Drought conditions push subsidiaries of agricultural services provider Conquest into administration

Three subsidiaries of listed agricultural services provider Conquest Agri have been placed in administration, following a tumultuous year for the retail-focused agricultural company as it undergoes a major restructure.

The business, which supplies agricultural products to retail outlets and started trading on the ASX just last year, delivered a loss of $4 million last year and hoped to pursue growth through these subsidiaries – particularly its pet project Conquest Crop Production.

Conquest Crop Protection, Farmworks Merchandise Services and Farmworks Australia Livestock have all been placed in administration, with Andrew Saker and Martin Jones of Ferrier Hodgson appointed to the company.

Both the administrators were contacted this morning but no reply was available before publication. Conquest was contacted, but referred to Ferrier Hodgson.

Conquest Agri is a specialist provider of rural products, wholesaling to retail outlets across the country. Its main business venture is its Conquest Crop Production line.

According to its most recent financial report, the company turned over $56 million in the year to September 2011.

And while the retail industry has certainly been suffering, Conquest has had internal problems of its own. The 2011 financial year was its first as a listed entity, and it recorded a loss of $4.03 million, mostly due to one-off costs, it said.

But chairman Larry Shutes said in the company’s final report the agri-sector in Western Australia has been suffering due to severe drought conditions – and that’s where the company earns most of its money.

“As part of the strategic restructure of the business, the company has identified a number of growth opportunities that will help capitalise on the expected increased activity in the agri-sector in the 2012 year.”

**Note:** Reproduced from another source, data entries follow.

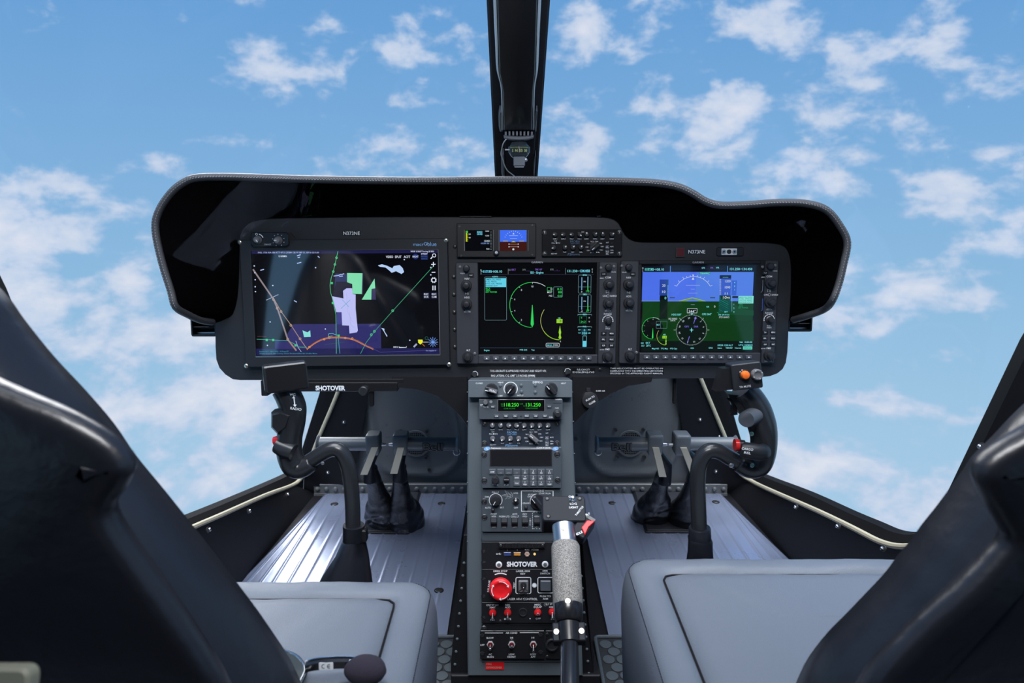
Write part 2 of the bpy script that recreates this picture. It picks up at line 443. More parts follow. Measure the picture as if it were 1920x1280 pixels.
def shell(A, B, X, sgn, floorx0, floorx1, name):
    mb = MB()
    A_, B_ = resample(smooth(A, 3), 90), resample(smooth(B, 3), 90)
    strip(mb, A_, B_, 90, M['rubber'])
    # outer face of the frame, a rubber edge of real thickness
    strip(mb, A_, [p + Vector((sgn * .02, .01, 0)) for p in A_], 90, M['rubber'])
    # lower wall from the sealant edge down to the floor and in to the nose bulkhead
    nf = 60
    side_, front = [p for p in B_ if p.y < 1.80], [p for p in B_ if p.y >= 1.80]; side_ = side_ + front[:1]
    D = [Vector((floorx0, .7, 0)), Vector((floorx1, 1.865, 0))]
    strip(mb, side_, D, 40, M['dark'])
    zs = [p.z for p in front]
    F = [Vector((floorx1 - sgn * (.10 + .22 * p.z), 1.848, max(0, p.z - .02))) for p in front]; F[0] = Vector((floorx1, 1.865, 0))
    strip(mb, front, F, 40, M['dark'])
    # door post running up and back to the roof
    top = Vector((X - sgn * .01, .56, 1.29)); mid = atX(1920, 620, XR) if sgn > 0 else atX(0, 510, XL)
    base = A_[0]
    P0 = [base, base.lerp(mid, .5), mid, mid.lerp(top, .5), top]
    strip(mb, P0, [p + Vector((-sgn * .015, -.035, -.012)) for p in P0], 20, M['rubber'])
    P1 = [p + Vector((-sgn * .015, -.035, -.012)) for p in P0]
    strip(mb, P1, [p + Vector((0, -.12, -.03)) for p in P0], 20, M['dark'])
    strip(mb, P0, [p + Vector((sgn * .03, -.02, 0)) for p in P0], 20, M['dark'])
    # side wall behind the post: lower band, cant rail and the posts between door and rear windows
    x0, x1 = sorted((X, X + sgn * .03))
    for (y0, y1, z0, z1) in ((-1.2, .98, 0, .40), (-1.2, .62, 1.10, 1.34), *(((-1.2, -.19, .4, 1.1), (.13, .27, .4, 1.1)) if sgn < 0 else ((-1.2, -.75, .4, 1.1), (-.12, .0, .4, 1.1)))):
        mb.box(x0, x1, y0, y1, z0, z1, M['dark'])
    strip(mb, [Vector((X, .7, .0)), Vector((X, 1.0, .0))], [Vector((X, .7, .3)), B_[0]], 4, M['dark'])
    w = struct(mb, name)
    return w, A_, B_, top, P0
wR, A_R, B_R, topR, postR = shell(rA, rB, XR, 1, .715, .634, 'wall_right')
wL, A_L, B_L, topL, postL = shell(lA, lB, XL, -1, -.645, -.575, 'wall_left')
# beige sealant edge round each front window
for k, (B_, sg) in enumerate(((B_L, -1), (B_R, 1))):
    mb = MB(); pts = [p + Vector((-sg * .003, -.004, 0)) for p in B_ if True][3:]
    mb.tube(resample(pts, 90), .0056, M['beige'], 8); struct(mb, 'trim_%d' % (k + 1))
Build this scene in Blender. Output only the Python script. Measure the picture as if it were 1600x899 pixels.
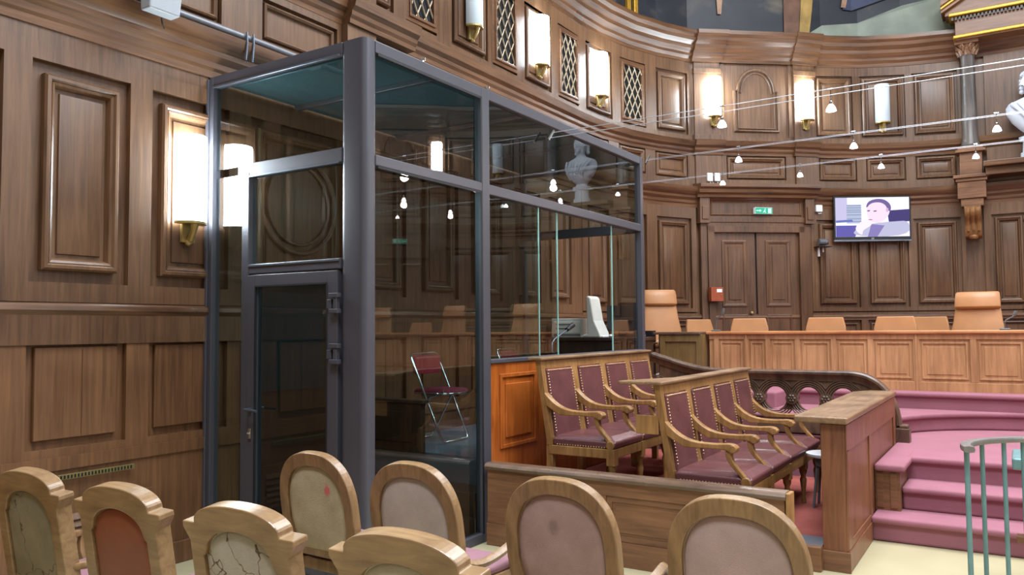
import bpy, bmesh, math, random
from mathutils import Vector, Matrix
R = math.radians
PI = math.pi
random.seed(4)
for o in list(bpy.data.objects): bpy.data.objects.remove(o)
COL = bpy.context.scene.collection
SC = bpy.context.scene

# ------------------------------------------------------------------ camera
H = 1.6
F_PX, YAW, PIT, ROL = 1248.6, .56389, .050374, -.008245
cd = bpy.data.cameras.new('camera'); cam = bpy.data.objects.new('camera', cd); COL.objects.link(cam)
Fv = Vector((-math.sin(YAW)*math.cos(PIT), math.cos(YAW)*math.cos(PIT), math.sin(PIT)))
Rv = Vector((math.cos(YAW), math.sin(YAW), 0)); Uv = Rv.cross(Fv)
Rr = Rv*math.cos(ROL)+Uv*math.sin(ROL); Ur = -Rv*math.sin(ROL)+Uv*math.cos(ROL)
m3 = Matrix((Rr, Ur, -Fv)).transposed()
cam.matrix_world = Matrix.Translation((0, 0, H)) @ m3.to_4x4()
cd.sensor_fit = 'HORIZONTAL'; cd.sensor_width = 36; cd.lens = 36*F_PX/1600
cd.clip_start = .05; cd.clip_end = 100
SC.camera = cam

# ------------------------------------------------------------------ light
SC.view_settings.view_transform = 'Standard'; SC.view_settings.look = 'None'
SC.view_settings.gamma = 1; SC.view_settings.use_curve_mapping = False
SC.view_settings.exposure = 0.62
w = bpy.data.worlds.new('world'); SC.world = w; w.use_nodes = True
w.node_tree.nodes['Background'].inputs[0].default_value = (.6, .75, 1, 1)
w.node_tree.nodes['Background'].inputs[1].default_value = .25
def area(name, loc, rot, sx, sy, power, color, spread=180):
    l = bpy.data.lights.new(name, 'AREA'); l.shape = 'RECTANGLE'; l.size = sx; l.size_y = sy
    l.energy = power; l.color = color; l.spread = R(spread)
    o = bpy.data.objects.new(name, l); COL.objects.link(o); o.location = loc; o.rotation_euler = rot
    return o
area('ceiling_skylight', (.6, 6.8, 9.1), (0, 0, 0), 5.5, 6.5, 1120, (.86, .93, 1.0))
area('tall_window_light', (2.2, -2.7, 5.2), (R(-72), 0, R(0)), 4.0, 3.2, 45, (.82, .9, 1.0))
area('public_chair_fill', (-.8, .2, 8.6), (R(14), 0, R(0)), 4.0, 2.0, 200, (.80, .89, 1.0), 95)  # added fill lamp for the chair backs, narrow spread keeps it off the steps
area('side_window_light', (5.3, 4.4, 6.3), (0, R(62), 0), 2.4, 4.0, 260, (.85, .9, 1.0))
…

But the company’s problems have continued. Chief executive David Jones submitted his resignation on October 1, which the company said it accepted “reluctantly”.

Three days later, the company said it had been in discussions with its secured lender in order to support its subsidiaries through a major restructure. That plan includes divesting its real estate, financial services livestock and retail branches to focus on Conquest Crop Production.

But GE Capital appointed administrators instead.

“As part of the strategic restructure of the business, the company has identified a number of growth opportunities that will help capitalise on the expected increased activity in the agri-sector in the 2012 year,” Larry Shutes said in a statement.